Todo esto se lo expliqué a mi hija de 14 años cuando me anunció
que pretendía hacer huelga el 8 de marzo y no asistir a clase. Al principio no
aceptó demasiado bien mi negativa a permitirle las pellas. Ella, que es la más
feminista de 3ºA, iba a ser el hazmerreir de los gallitos de su clase si
terminaba siendo la única chica que no secundaba el paro. Después de analizar
la situación con su padre, decidimos darle libertad para escoger qué hacer.
Incluso tenía previsto advertirle que si elegía parar, no iba a ser para quedarse tirada en casa viendo vídeos de Youtube; debía comprometerse a
acompañarme a alguna de las manifestaciones convocadas para ese día, por
ejemplo a la lectura del manifiesto de las mujeres periodistas, a las 12.30 en
la Plaza de Callao de Madrid. Finalmente, no sé si porque soy más convincente
de lo que creía, mi hija me ha dicho que sí va a ir al instituto a dar caña a
los machistas de su clase. Estoy segura de que a esos pipiolos no se les va a
olvidar lo que se conmemora el día 8 de marzo.
Un par de datos más antes de terminar. El ámbito de las Direcciones
de Comunicación es un ejemplo laboral de equilibrio entre profesionales
hombres y mujeres. En cambio, las cúpulas de los medios de comunicación siguen
estando ocupadas solo por ellos, en cuyas manos masculinas están las decisiones
editoriales. Son ellos los que deciden de qué se habla y de qué no, qué es
noticia y qué es ruido, qué se cubre y qué se silencia. Os invito a echarle un
vistazo a esta reveladora infografía de La
Marea sobre quienes mandan en la prensa española.

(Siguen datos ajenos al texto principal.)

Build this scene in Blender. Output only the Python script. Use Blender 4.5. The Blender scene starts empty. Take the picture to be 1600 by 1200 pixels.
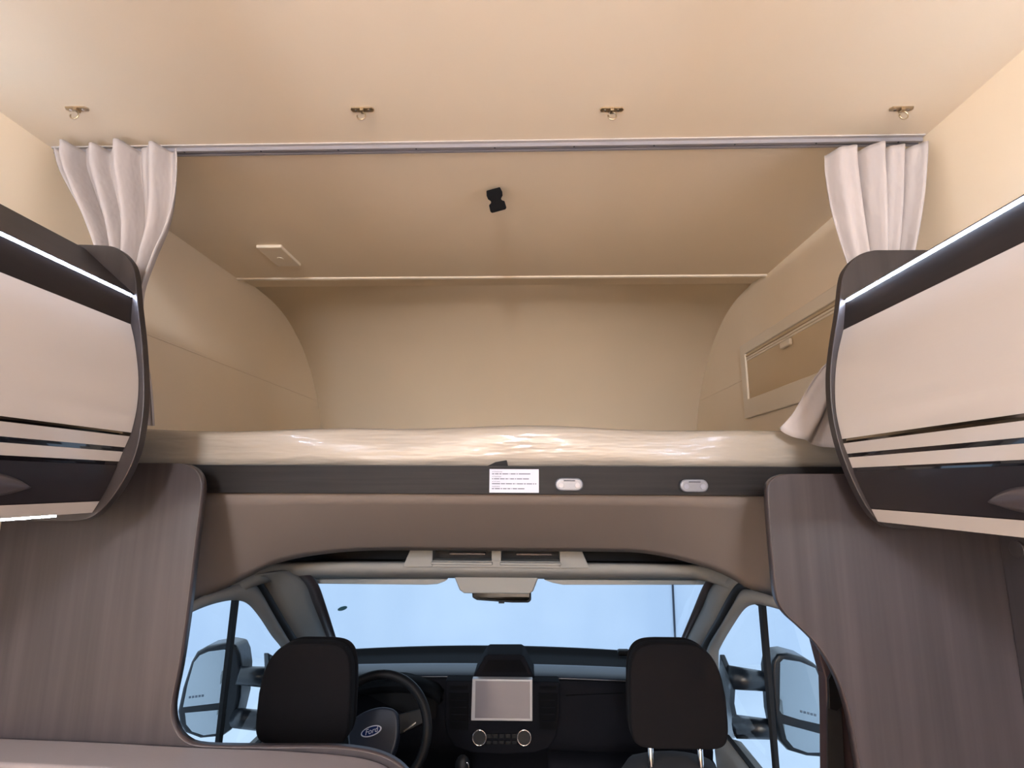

Espero que mis colegas periodistas, aquellas afortunadas que
cuentan con un empleo en un medio, aprovechen para insistir en ello, para
contarlo, gritarlo si es necesario, denunciarlo, que le sangren los oídos a
quien le tengan que sangrar y que le escueza a quien le tenga que escocer. Si
yo tuviera un empleo, ese día me hartaría de dar por saco. Os aseguro que eso
deja más poso y huella que una ausencia prevista con su cobertura planificada.